## start Source data

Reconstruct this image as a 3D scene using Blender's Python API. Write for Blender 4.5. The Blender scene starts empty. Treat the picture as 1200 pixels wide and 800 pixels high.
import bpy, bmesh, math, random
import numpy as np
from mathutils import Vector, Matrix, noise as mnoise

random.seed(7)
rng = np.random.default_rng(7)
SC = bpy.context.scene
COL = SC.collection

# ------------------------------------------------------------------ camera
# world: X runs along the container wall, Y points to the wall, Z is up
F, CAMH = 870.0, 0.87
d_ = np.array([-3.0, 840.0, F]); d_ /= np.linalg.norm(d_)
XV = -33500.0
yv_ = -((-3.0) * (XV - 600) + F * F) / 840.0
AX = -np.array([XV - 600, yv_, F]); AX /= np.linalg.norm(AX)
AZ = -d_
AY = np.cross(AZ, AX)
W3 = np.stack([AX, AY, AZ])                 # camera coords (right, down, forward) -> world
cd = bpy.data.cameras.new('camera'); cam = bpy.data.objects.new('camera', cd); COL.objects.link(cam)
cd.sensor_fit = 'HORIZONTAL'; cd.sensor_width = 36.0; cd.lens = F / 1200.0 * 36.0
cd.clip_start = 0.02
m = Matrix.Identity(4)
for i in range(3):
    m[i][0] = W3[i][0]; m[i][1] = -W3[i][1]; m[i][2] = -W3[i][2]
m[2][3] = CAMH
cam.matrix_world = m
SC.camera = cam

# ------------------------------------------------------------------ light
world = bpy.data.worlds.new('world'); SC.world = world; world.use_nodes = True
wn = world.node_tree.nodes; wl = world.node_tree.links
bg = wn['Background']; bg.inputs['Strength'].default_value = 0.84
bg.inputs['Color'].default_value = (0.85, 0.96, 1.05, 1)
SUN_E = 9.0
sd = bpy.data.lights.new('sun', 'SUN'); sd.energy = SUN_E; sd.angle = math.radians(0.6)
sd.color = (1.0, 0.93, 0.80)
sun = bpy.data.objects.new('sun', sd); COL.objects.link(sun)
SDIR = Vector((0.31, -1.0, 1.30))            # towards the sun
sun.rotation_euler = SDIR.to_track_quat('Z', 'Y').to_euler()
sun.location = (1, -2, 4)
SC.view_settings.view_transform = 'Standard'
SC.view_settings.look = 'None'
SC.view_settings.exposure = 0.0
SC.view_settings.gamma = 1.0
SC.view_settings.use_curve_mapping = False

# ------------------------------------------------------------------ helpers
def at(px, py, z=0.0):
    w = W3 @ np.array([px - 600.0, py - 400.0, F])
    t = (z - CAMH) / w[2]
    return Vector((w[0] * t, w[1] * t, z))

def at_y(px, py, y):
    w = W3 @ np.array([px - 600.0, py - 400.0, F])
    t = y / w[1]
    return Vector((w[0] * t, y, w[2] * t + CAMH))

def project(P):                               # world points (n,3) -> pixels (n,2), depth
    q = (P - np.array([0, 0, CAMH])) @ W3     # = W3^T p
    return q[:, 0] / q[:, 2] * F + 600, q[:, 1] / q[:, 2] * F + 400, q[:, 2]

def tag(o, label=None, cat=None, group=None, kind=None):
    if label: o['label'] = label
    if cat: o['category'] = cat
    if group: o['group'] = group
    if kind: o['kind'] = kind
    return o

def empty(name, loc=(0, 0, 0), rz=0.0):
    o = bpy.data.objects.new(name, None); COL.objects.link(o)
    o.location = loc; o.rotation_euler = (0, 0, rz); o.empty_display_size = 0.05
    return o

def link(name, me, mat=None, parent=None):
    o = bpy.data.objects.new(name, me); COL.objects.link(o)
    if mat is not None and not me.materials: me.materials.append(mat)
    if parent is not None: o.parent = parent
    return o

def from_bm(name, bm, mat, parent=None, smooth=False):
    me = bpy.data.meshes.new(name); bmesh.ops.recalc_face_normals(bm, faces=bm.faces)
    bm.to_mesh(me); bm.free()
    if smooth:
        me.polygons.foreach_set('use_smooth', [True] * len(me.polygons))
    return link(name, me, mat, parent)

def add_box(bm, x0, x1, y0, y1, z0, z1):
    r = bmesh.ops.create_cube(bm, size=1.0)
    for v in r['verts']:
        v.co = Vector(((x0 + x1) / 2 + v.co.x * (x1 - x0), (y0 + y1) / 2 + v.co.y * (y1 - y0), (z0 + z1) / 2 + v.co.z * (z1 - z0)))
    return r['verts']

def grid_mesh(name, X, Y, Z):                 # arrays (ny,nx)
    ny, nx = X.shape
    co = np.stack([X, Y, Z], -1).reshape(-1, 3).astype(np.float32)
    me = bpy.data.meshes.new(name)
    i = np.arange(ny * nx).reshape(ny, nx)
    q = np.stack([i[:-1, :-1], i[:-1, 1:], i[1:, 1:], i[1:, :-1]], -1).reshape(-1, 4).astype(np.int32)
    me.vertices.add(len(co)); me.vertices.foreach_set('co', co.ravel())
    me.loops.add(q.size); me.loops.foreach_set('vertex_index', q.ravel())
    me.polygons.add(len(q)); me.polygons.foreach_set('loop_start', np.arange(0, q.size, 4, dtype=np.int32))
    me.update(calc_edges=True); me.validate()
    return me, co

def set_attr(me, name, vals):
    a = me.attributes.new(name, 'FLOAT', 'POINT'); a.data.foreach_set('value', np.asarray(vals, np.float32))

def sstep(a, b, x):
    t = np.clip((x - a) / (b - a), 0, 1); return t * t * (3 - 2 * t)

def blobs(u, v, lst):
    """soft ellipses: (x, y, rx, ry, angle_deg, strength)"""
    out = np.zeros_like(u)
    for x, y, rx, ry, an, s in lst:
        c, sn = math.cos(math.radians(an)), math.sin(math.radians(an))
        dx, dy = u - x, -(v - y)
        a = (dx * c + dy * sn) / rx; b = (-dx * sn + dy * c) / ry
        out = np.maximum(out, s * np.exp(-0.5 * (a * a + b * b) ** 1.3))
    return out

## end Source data

* _Required task_
Find the lines containing "pixels" and list every one of them.

* _Output_
Reconstruct this image as a 3D scene using Blender's Python API. Write for Blender 4.5. The Blender scene starts empty. Treat the picture as 1200 pixels wide and 800 pixels high.
def project(P):                               # world points (n,3) -> pixels (n,2), depth